UNBORN WORD of the day


GOD MOST HIGH – we most lowly
June 10, 2007, 10:11 pm
Filed under: The Incarnation

The first reading in yesterday’s Sunday Mass for the Solemnity of Corpus Christi, spoke about the ancient priest Melchizedek making a sacrifice of bread and wine (Gen 14:18-20). This sacrifice prefigured the offering of Jesus during the Last Supper. In this short reading of three verses, a term appears three times which is a very instructive term: “God Most High”. But Melchizedek’s sacrifice, while prophetic, was incomplete and awaited the Body of God’s Son.

Now fast forward to the Annunciation/Incarnation. Gabriel explains to Mary that her son “will be called the Son of the Most High” (Lk 1:32) and that “The Holy Spirit will come upon you, and the power of the Most High will overshadow you (Lk 1:35). In a way, the credibility and authenticity of the message delivered to Mary is intensified by this majestic reference to God as “the Most High”. And the hint of “priesthood”, in the line of Melchizedek, has now been established. She then conceives miraculously the “Son of the Most High”.

A short time afterwards –maybe a week or so later – when she enters Elizabeth’s home and greets her, she utters her famous Magnificat (Lk 1:46-55). Twice during this prayer song she speaks of her lowliness and the lowliness of those who find favor with God: “…for He has regarded the low estate of his handmaiden” and “exalted those of low degree…”

So here we have it then, the matter-of-fact contrast, in terms of spiritual stature (‘height’ or ‘distance’): God Most High and Mary of low estate.

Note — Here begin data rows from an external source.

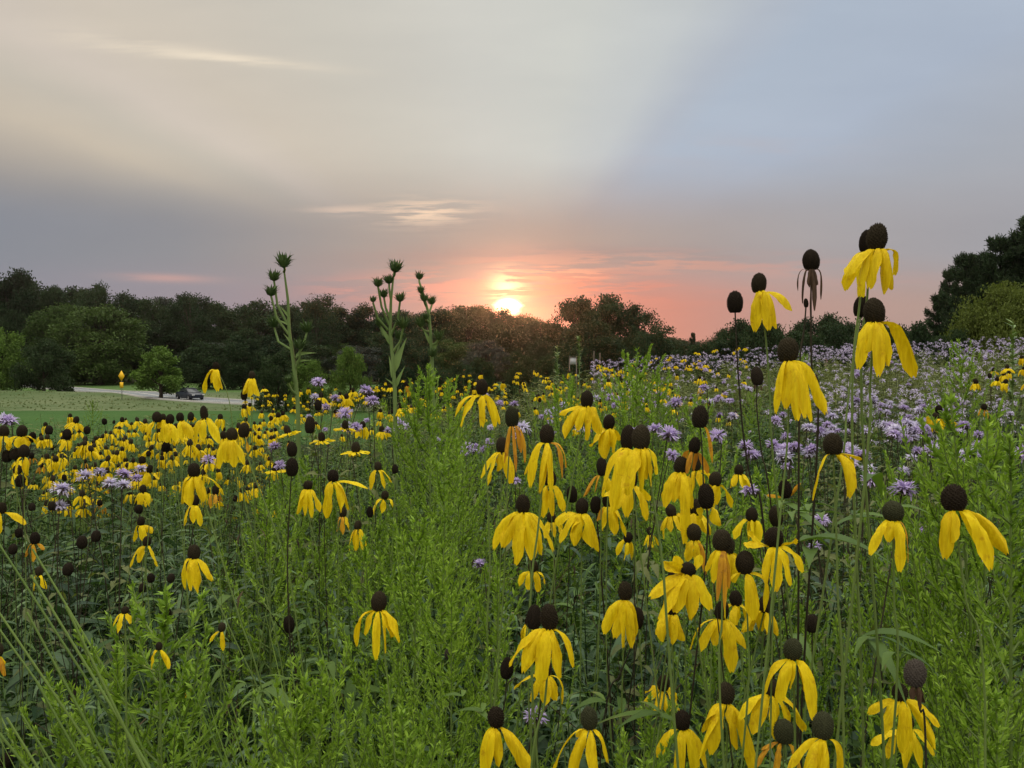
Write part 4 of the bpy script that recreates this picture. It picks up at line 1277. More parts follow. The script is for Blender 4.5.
# centre
C('large coneflower with a dark cone pressed to its left, low left of centre', 549, 617, 19, 25, [(509, 662, .4, 16, 1.1), (523, 667, .8, 17), (540, 678, 1, 18), (560, 672, .9, 16), (573, 664, .5, 12, 1.2), (531, 655, .9, 16)], path=[(545, 700), (530, 780)])
C('dark cone pressed against the left of the large low coneflower', 534, 617, 16, 24, [], d=.95, kind='d')
C('coneflower with petals looped sideways under the large low one', 545, 667, 15, 17, [(514, 687, .3, 9, 1.5), (530, 698, .7, 10, 1.4), (544, 700, 1, 17), (562, 702, .3, 7, 2.2), (555, 697, .8, 13)], d=.98, stem='d', path=[(538, 720), (526, 780)])
C('bare dark cone left of the looped petals', 507, 668, 14, 21, [], kind='d', stem='d', path=[(505, 700), (500, 760)])
C('coneflower with one petal crossing right at the bottom edge', 496, 717, 18, 20, [(484, 772, .5, 13), (498, 760, .9, 13), (530, 768, .8, 17), (522, 748, .5, 13), (489, 765, .8, 10)], path=[(506, 790)])
C('coneflower with a greenish cone at the bottom centre', 589, 718, 18, 21, [(552, 769, .4, 9, 1.2), (572, 772, .8, 14), (597, 775, 1, 15), (607, 758, .6, 15, 1.2), (576, 735, .5, 9, 1.5)], kind='g', path=[(594, 790)])
C('coneflower standing alone left of the central group, three petals hanging', 482, 387, 13, 16, [(461, 426, .5, 12, 1.1), (455, 416, .2, 6, 2.0), (482, 426, 1, 11), (495, 426, .9, 11), (500, 424, .3, 6)], path=[(485, 450), (490, 560), (488, 660)], base_dy=.5)
C('greenish cone with withered orange rags, beside the lone coneflower', 512, 417, 15, 20, [(508, 455, .9, 7, .5, O), (504, 462, .7, 6, .6, O), (521, 452, .6, 8, .9, O), (525, 462, .4, 8, 1.0, O), (516, 470, .9, 6, .5, O)], kind='g', path=[(508, 470), (505, 560), (500, 640)])
C('half open coneflower with two narrow left petals behind the ragged one', 502, 445, 13, 16, [(481, 477, .5, 9), (487, 485, .9, 10), (511, 482, .9, 13), (497, 470, .9, 11)], d=1.25)
C('coneflower with four long petals and one orange scroll, left of centre', 547, 434, 16, 19, [(530, 486, .5, 11), (538, 490, 1, 13), (551, 488, 1, 11), (562, 477, .5, 9, 1.4, O), (566, 467, .3, 7, 1.8, O), (525, 474, .3, 6)], path=[(539, 520), (530, 640)])
C('coneflower hanging beneath the one with the orange scroll', 550, 478, 14, 16, [(541, 516, .6, 11), (563, 510, .8, 10), (552, 514, 1, 11)], d=1.2)
C('coneflower with one petal stuck out left, top of the central group', 587, 399, 14, 17, [(559, 414, .2, 9, 1.4), (565, 438, .6, 13), (577, 430, .9, 10), (585, 439, 1, 13), (599, 434, .7, 15)], path=[(578, 450), (565, 520), (548, 620)])
C('coneflower with a closed skirt between the top one and the double cone', 609, 422, 13, 15, [(590, 446, .5, 14), (604, 458, .9, 16), (619, 440, .7, 13), (612, 452, 1, 14)])
C('right cone of the double headed coneflower in the middle', 641, 437, 20, 25, [(650, 485, .5, 10), (656, 474, .3, 10), (644, 478, .8, 14), (634, 470, 1, 15), (622, 486, 1, 23), (638, 490, .8, 13)], path=[(650, 480), (662, 560), (668, 640)])
C('left cone of the double headed coneflower in the middle', 628, 437, 16, 24, [(601, 495, .4, 14), (611, 509, .8, 16), (623, 492, 1, 18), (616, 470, .9, 15)], d=.92)
C('coneflower with a starry skirt just below the double cone', 631, 477, 14, 20, [(602, 496, .3, 12), (612, 508, .7, 15), (625, 515, 1, 14), (645, 518, .9, 12), (649, 500, .4, 10)], kind='d', d=1.08)
C('dark cone with orange rags left of the double cone', 602, 467, 12, 18, [(583, 496, .3, 8, 1, O), (594, 492, .6, 7, 1, O), (610, 498, .7, 10)], kind='d', d=1.15)
C('coneflower with a few petals low in the central cluster', 608, 500, 12, 14, [(601, 530, .6, 11), (614, 533, .9, 12), (596, 520, .4, 9, 1, O), (625, 535, .6, 9)], d=1.2)
C('bare dark oval cone left of the broad skirted coneflower', 572, 494, 12, 17, [], kind='d', stem='d')
C('broad skirted coneflower with upturned left petals', 582, 506, 14, 16, [(556, 525, .3, 12, 1.6), (559, 541, .6, 13, 1.2), (574, 543, 1, 15), (592, 545, .9, 15), (598, 549, .6, 12), (570, 530, .9, 14)])
C('big coneflower with an even skirt of broad petals, left of the central group', 523, 504, 15, 18, [(494, 548, .4, 12, 1.2), (503, 545, .8, 16), (515, 560, 1, 18), (532, 556, 1, 16), (540, 552, .8, 13), (553, 549, .5, 13, 1.1)], path=[(531, 580), (528, 680)])
C('rolled up coneflower with petals curled into rings, under the even skirt', 533, 566, 11, 12, [(520, 585, .4, 8, 2.0), (528, 588, .8, 9, 1.2), (545, 583, .4, 8, 2.2), (538, 590, .8, 9, 1.3)], d=1.15)
C('tiny coneflower low between the central and right groups', 650, 531, 7, 8, [(643, 545, .5), (648, 549, 1), (653, 549, .9), (658, 545, .5)], d=1.9)
# left of centre
C('coneflower with crimped petals and a thin looped one, alone in the lower left centre', 379, 601, 17, 20, [(358, 644, .4, 9, 1.8), (366, 632, .7, 13), (379, 654, 1, 10), (387, 650, .6, 4, 1.6), (401, 639, .6, 15, 1.2), (394, 634, .8, 12)], path=[(385, 660), (395, 760)])
C('bare dark cone on a dark straight stem left of the lone crimped coneflower', 289, 624, 12, 17, [], kind='d', stem='d', path=[(294, 650), (298, 720)])
C('small coneflower with two petals among dark leaves', 222, 627, 8, 9, [(211, 641, .4, 5), (226, 648, .9, 6)], d=1.1)
C('flat topped coneflower with a fringe of narrow petals, near the left stems', 308, 485, 10, 9, [(298, 513, .5, 8), (307, 514, 1, 8), (314, 516, .9, 7), (321, 511, .5, 8)])
C('coneflower with one petal held out level to the right, near the left stems', 333, 476, 12, 12, [(330, 516, .9, 12), (342, 511, .8, 11), (350, 509, .5, 9, 1.3), (368, 488, .2, 9, 1.6)], path=[(338, 540), (336, 680)])
C('withered coneflower with dull petals under the one with a level petal', 343, 512, 8, 10, [(338, 531, .5, 8, 1, O), (344, 533, 1, 8, 1, O), (350, 530, .5, 8)], d=1.7)
C('coneflower with two wide petals right of the left stems', 378, 466, 8, 9, [(371, 489, .6, 9), (386, 488, .8, 10), (392, 482, .4, 7)], d=1.6)
C('coneflower with petals curled into a ring, right of the left stems', 385, 495, 8, 9, [(374, 514, .4, 7, 1.8), (382, 512, .8, 8), (393, 507, .3, 8, 2.0)], d=1.65)
C('coneflower with a bunched tail of petals, low right of the left stems', 358, 525, 8, 9, [(350, 550, .5, 8), (357, 549, 1, 8), (366, 551, .7, 8)], d=1.6)
C('bare cone left of the curled ring coneflower', 370, 512, 7, 11, [], kind='d', stem='d', d=1.6)
C('bare cone above the curled ring coneflower', 395, 469, 7, 9, [], kind='d', d=1.8)
C('upper of two stacked bare cones on the left stems', 292, 449, 11, 15, [], kind='d', d=1.3)
C('lower of two stacked bare cones, on a black stem', 292, 467, 13, 18, [], kind='d', stem='d', path=[(290, 500), (288, 600)])
C('bare cone with a leaning dark stem beside the leftmost tall stalk', 310, 425, 11, 17, [], kind='d', stem='d', path=[(316, 455), (324, 500), (325, 560)])
C('bare round cone beside the leftmost tall stalk, above the leaning one', 318, 405, 8, 11, [], kind='d', stem='d', d=1.9)
# the left
C('bright coneflower hanging like a bell before the bush, left one of two', 216, 366, 7, 8, [(206, 393, .5, 9), (213, 383, .9, 10), (220, 391, .8, 9), (224, 389, .5, 6)], d=1.75, path=[(229, 400), (236, 470)])
C('bright coneflower hanging like a bell before the bush, right one of two', 252, 375, 7, 8, [(244, 394, .5, 8), (251, 397, 1, 10), (261, 396, .6, 9)], d=1.75, path=[(252, 420), (254, 500)])
C('bare dark cone on a dark stem just under the right bell shaped coneflower', 244, 395, 7, 10, [], kind='d', stem='d', d=1.75, path=[(247, 410), (248, 430), (246, 470)])
C('left coneflower of the row of three on the skyline of the left drift', 157, 417, 10, 11, [(148, 441, .5, 10), (152, 436, .8, 9)], d=1.5)
C('middle coneflower of the row of three on the skyline of the left drift', 170, 419, 9, 10, [(163, 441, .5, 9), (170, 442, 1, 10), (179, 441, .8, 10)], d=1.5)
C('right coneflower of the row of three on the skyline of the left drift', 180, 417, 8, 9, [(193, 438, .5, 11), (186, 440, .9, 9)], d=1.6)
C('coneflower with a dark upright cone right of the row of three', 204, 413, 8, 14, [(196, 446, .5, 10), (206, 440, .9, 9), (221, 443, .5, 11)], d=1.5)
C('coneflower with a full skirt near the leaning pale stems', 232, 434, 12, 13, [(221, 468, .5, 10), (230, 460, .9, 12), (238, 466, 1, 11), (247, 464, .7, 10)], path=[(240, 480), (262, 580), (285, 690)])
C('bare cone touching the right of the full skirted coneflower', 244, 430, 12, 15, [(250, 452, .6, 7, .8, O)], d=1.25, path=[(252, 470), (285, 560), (300, 650)])
C('coneflower with a petal raised to the right above a lower bloom', 194, 470, 13, 14, [(184, 503, .5, 14), (196, 504, 1, 13), (207, 500, .8, 11), (222, 488, .3, 9, 1.6)], path=[(204, 500), (222, 560), (240, 620), (262, 690)])
C('wilting bloom just under the coneflower with the raised petal', 195, 500, 9, 11, [(186, 525, .5, 9), (196, 522, .9, 8), (203, 525, .6, 8)], d=1.35, kind='d')
C('bell shaped coneflower on a long leaning pale stem, left', 194, 552, 13, 14, [(187, 588, .4, 9, 1.3), (195, 588, .9, 12), (203, 589, 1, 14), (215, 579, .5, 10, 1.3)], path=[(212, 590), (235, 640), (262, 700), (275, 768)])
C('coneflower with three parted petals, left', 147, 541, 9, 10, [(132, 566, .4, 7), (142, 561, .9, 8), (160, 565, .6, 8)], d=1.55)
C('coneflower just above the one with three parted petals', 141, 521, 8, 9, [(136, 541, .5, 8), (146, 540, .8, 9), (153, 533, .4, 8)], d=1.65)
C('bare cone topping the column of blooms on the left', 139, 509, 8, 9, [], kind='d', d=1.7)
C('neat small coneflower with three even petals, left', 143, 489, 7, 8, [(136, 503, .5, 8), (143, 505, 1, 8), (151, 503, .5, 8)], d=1.85)
C('small coneflower right of the lavender cluster on the left', 150, 469, 7, 8, [(142, 484, .5, 7), (150, 484, 1, 7), (160, 479, .4, 7)], d=1.9)
C('coneflower cut by the left edge with a petal reaching right', 2, 508, 9, 11, [(27, 524, .3, 9, 1.6), (3, 534, 1, 10), (-8, 530, .5, 9)], d=1.4)
C('large coneflower at the left edge with level petals, on the drift skyline', 22, 431, 11, 12, [(10, 450, .4, 10, 1.6), (22, 447, .9, 10), (38, 444, .3, 9, 2.0), (30, 447, .7, 9)], d=1.4)
C('coneflower by the left edge beside the one with level petals', 4, 431, 10, 11, [(-8, 448, .4, 9, 1.6), (4, 452, .9, 10), (14, 447, .6, 9)], d=1.4)
C('upper bare cone of the trio at the left edge', 24, 451, 11, 13, [(31, 475, .5, 8), (19, 474, .8, 9)], kind='d', d=1.35, stem='d')
C('middle bare cone of the trio at the left edge', 15, 454, 10, 12, [], kind='d', d=1.4, stem='d')
C('left bare cone of the trio at the left edge', 7, 456, 10, 12, [], kind='d', d=1.4, stem='d')
C('bare cone below the trio at the left edge, on a doubled dark stem', 20, 481, 10, 12, [], kind='d', stem='d', d=1.45)
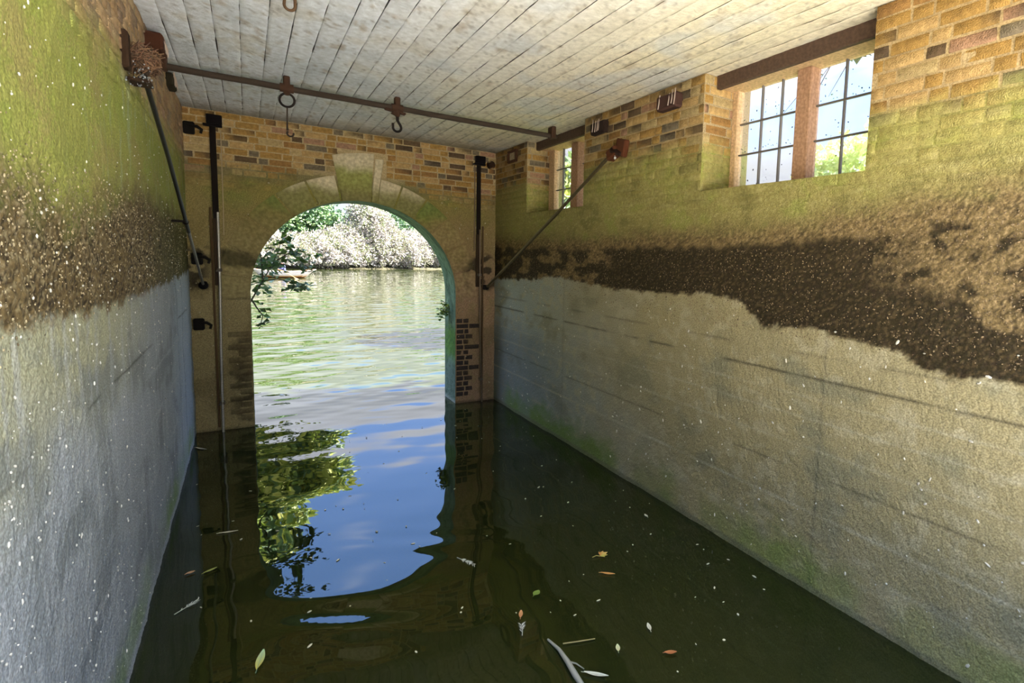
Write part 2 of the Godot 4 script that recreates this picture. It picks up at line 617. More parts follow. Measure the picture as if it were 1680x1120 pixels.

Yet it is this humility in Mary which God “regards” with favor (Lk 1:30) and He exalts her above others and instructs us to exalt her as well: “For behold, henceforth all generations will call me blessed…” But why do we call her blessed? “…for he who is mighty has done great things for me, and holy is his name.”

The “great things” God had done for Mary at that point in her life, were primarily the same “great things” which He had also done for us, that is, the Incarnation – Christ Unborn within her, within His mother. These were incomparable things, things which cause awe and wonder in the Christian heart. And by virtue of these “great things”, we too have a share in Mary’s blessedness.